Up to and including the line that contains "from mathutils import Vector, Matrix, Euler", write out each line of the material from its first line, exactly.

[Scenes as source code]
— BEGIN —

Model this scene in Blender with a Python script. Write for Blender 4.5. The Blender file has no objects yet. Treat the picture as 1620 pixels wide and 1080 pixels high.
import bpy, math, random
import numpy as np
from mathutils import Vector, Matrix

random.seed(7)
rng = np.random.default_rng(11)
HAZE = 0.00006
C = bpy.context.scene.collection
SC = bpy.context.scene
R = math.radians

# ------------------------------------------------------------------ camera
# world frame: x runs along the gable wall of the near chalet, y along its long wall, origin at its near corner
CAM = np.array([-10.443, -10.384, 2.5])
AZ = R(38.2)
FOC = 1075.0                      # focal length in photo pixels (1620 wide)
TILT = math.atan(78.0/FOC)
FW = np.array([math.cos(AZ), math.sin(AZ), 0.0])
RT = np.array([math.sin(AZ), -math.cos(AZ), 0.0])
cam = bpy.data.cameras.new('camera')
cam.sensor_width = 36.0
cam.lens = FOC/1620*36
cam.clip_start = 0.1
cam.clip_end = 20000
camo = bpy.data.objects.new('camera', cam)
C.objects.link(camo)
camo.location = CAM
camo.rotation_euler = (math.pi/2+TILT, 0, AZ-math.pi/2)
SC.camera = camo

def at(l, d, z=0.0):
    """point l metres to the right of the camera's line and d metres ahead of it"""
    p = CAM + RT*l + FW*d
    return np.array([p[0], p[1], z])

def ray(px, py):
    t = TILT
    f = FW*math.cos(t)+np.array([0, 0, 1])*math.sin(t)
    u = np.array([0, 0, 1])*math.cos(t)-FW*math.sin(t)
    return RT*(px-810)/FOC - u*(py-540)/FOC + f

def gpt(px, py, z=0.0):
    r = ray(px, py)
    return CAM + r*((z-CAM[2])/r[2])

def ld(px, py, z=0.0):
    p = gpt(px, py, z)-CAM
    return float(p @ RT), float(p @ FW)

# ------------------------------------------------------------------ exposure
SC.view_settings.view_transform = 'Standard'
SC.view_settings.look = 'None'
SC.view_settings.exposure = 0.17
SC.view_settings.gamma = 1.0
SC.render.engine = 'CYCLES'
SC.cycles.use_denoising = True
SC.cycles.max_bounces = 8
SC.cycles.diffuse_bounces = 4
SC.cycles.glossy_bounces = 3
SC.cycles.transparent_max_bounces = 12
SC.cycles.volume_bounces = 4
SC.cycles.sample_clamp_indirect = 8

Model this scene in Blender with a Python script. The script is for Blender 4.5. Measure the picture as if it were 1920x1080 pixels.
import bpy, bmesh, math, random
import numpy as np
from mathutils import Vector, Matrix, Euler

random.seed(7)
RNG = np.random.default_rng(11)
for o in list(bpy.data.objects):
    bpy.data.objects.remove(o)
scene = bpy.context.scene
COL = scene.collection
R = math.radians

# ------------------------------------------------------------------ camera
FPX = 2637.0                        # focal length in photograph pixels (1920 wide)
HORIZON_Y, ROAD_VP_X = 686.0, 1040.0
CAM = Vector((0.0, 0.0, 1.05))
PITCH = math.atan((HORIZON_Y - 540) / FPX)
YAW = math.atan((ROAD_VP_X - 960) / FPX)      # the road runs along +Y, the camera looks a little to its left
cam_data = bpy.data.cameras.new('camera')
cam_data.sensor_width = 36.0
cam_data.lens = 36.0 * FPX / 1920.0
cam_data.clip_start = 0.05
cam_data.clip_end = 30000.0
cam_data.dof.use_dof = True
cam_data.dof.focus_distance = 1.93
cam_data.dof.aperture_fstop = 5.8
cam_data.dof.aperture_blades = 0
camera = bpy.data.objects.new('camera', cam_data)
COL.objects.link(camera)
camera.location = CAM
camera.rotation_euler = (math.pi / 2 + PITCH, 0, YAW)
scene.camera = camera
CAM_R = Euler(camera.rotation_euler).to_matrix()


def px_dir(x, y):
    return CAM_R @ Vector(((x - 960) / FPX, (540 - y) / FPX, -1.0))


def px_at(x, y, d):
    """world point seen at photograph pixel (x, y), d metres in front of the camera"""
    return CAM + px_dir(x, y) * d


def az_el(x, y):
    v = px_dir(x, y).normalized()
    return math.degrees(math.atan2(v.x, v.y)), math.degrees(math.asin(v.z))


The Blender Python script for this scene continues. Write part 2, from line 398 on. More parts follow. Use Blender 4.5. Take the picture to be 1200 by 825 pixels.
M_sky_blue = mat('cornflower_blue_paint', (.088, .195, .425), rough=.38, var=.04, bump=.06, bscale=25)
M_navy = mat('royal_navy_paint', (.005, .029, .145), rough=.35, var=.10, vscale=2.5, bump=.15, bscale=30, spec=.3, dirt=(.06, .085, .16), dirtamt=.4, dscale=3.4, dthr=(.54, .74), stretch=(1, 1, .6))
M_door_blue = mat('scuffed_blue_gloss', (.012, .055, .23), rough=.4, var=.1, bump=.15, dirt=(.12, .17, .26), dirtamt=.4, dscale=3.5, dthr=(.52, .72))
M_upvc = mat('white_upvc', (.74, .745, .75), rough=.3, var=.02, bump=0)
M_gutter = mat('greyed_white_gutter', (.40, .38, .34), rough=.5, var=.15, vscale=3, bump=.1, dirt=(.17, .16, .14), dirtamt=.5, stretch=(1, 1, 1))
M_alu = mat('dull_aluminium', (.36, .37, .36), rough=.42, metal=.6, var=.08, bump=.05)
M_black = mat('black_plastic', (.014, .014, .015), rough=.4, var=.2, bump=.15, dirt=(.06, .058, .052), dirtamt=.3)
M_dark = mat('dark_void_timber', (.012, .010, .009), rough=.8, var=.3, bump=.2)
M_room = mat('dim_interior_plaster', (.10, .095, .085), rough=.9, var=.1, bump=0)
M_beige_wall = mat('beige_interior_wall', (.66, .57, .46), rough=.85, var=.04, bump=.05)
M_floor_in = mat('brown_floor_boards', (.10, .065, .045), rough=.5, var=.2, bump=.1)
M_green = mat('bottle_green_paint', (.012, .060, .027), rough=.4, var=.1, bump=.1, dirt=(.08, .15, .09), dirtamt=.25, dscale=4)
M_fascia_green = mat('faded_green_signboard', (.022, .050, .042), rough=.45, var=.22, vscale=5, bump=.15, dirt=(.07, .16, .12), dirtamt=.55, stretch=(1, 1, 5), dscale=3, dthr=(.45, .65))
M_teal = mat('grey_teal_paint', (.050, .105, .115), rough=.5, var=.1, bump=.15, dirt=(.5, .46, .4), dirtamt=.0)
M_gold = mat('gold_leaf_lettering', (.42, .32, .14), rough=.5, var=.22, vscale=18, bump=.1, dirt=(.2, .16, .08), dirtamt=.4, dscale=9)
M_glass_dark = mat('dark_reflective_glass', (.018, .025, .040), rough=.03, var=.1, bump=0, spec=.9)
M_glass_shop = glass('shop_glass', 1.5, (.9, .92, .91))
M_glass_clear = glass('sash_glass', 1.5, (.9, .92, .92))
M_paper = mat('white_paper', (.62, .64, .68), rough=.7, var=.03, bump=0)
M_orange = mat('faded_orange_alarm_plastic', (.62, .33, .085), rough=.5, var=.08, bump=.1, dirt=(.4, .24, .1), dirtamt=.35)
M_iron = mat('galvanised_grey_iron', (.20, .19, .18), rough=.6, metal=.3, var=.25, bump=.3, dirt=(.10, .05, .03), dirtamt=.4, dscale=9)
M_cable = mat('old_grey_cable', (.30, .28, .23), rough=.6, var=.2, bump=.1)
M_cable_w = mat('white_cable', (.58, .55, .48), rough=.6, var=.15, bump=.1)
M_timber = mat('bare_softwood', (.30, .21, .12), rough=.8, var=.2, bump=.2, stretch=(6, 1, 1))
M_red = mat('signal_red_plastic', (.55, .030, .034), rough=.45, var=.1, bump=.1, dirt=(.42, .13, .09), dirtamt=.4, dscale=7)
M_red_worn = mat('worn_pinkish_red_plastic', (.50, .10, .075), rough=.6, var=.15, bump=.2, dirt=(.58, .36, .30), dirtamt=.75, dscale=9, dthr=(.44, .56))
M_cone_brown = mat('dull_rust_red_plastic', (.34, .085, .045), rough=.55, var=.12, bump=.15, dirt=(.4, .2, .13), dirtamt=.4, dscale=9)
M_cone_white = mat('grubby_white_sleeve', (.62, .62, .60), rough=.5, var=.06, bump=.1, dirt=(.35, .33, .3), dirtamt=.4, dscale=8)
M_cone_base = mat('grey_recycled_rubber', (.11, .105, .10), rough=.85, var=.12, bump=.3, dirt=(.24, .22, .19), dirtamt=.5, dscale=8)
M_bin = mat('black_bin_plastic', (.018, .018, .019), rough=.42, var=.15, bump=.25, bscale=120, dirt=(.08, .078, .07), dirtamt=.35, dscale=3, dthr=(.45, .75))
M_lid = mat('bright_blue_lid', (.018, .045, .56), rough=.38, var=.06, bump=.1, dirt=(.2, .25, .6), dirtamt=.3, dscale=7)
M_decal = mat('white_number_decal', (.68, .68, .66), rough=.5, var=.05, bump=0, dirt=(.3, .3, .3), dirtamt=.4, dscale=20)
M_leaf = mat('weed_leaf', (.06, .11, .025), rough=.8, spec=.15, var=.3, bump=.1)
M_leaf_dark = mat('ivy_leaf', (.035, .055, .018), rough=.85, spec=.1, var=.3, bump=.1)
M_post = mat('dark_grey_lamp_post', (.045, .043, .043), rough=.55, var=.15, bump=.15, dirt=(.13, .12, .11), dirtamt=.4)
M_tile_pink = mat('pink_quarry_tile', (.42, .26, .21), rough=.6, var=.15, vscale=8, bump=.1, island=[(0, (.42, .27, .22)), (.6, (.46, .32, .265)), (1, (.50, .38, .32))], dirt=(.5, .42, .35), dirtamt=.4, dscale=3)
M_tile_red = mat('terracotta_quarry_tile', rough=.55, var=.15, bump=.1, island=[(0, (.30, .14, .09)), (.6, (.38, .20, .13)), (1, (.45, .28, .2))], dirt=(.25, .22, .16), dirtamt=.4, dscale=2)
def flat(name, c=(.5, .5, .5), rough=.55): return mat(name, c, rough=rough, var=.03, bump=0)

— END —

TASK RESPONSE:
Model this scene in Blender with a Python script. Write for Blender 4.5. The Blender file has no objects yet. Treat the picture as 1620 pixels wide and 1080 pixels high.
import bpy, math, random
import numpy as np
from mathutils import Vector, Matrix

random.seed(7)
rng = np.random.default_rng(11)
HAZE = 0.00006
C = bpy.context.scene.collection
SC = bpy.context.scene
R = math.radians

# ------------------------------------------------------------------ camera
# world frame: x runs along the gable wall of the near chalet, y along its long wall, origin at its near corner
CAM = np.array([-10.443, -10.384, 2.5])
AZ = R(38.2)
FOC = 1075.0                      # focal length in photo pixels (1620 wide)
TILT = math.atan(78.0/FOC)
FW = np.array([math.cos(AZ), math.sin(AZ), 0.0])
RT = np.array([math.sin(AZ), -math.cos(AZ), 0.0])
cam = bpy.data.cameras.new('camera')
cam.sensor_width = 36.0
cam.lens = FOC/1620*36
cam.clip_start = 0.1
cam.clip_end = 20000
camo = bpy.data.objects.new('camera', cam)
C.objects.link(camo)
camo.location = CAM
camo.rotation_euler = (math.pi/2+TILT, 0, AZ-math.pi/2)
SC.camera = camo

def at(l, d, z=0.0):
    """point l metres to the right of the camera's line and d metres ahead of it"""
    p = CAM + RT*l + FW*d
    return np.array([p[0], p[1], z])

def ray(px, py):
    t = TILT
    f = FW*math.cos(t)+np.array([0, 0, 1])*math.sin(t)
    u = np.array([0, 0, 1])*math.cos(t)-FW*math.sin(t)
    return RT*(px-810)/FOC - u*(py-540)/FOC + f

def gpt(px, py, z=0.0):
    r = ray(px, py)
    return CAM + r*((z-CAM[2])/r[2])

def ld(px, py, z=0.0):
    p = gpt(px, py, z)-CAM
    return float(p @ RT), float(p @ FW)

# ------------------------------------------------------------------ exposure
SC.view_settings.view_transform = 'Standard'
SC.view_settings.look = 'None'
SC.view_settings.exposure = 0.17
SC.view_settings.gamma = 1.0
SC.render.engine = 'CYCLES'
SC.cycles.use_denoising = True
SC.cycles.max_bounces = 8
SC.cycles.diffuse_bounces = 4
SC.cycles.glossy_bounces = 3
SC.cycles.transparent_max_bounces = 12
SC.cycles.volume_bounces = 4
SC.cycles.sample_clamp_indirect = 8

Model this scene in Blender with a Python script. The script is for Blender 4.5. Measure the picture as if it were 1920x1080 pixels.
import bpy, bmesh, math, random
import numpy as np
from mathutils import Vector, Matrix, Euler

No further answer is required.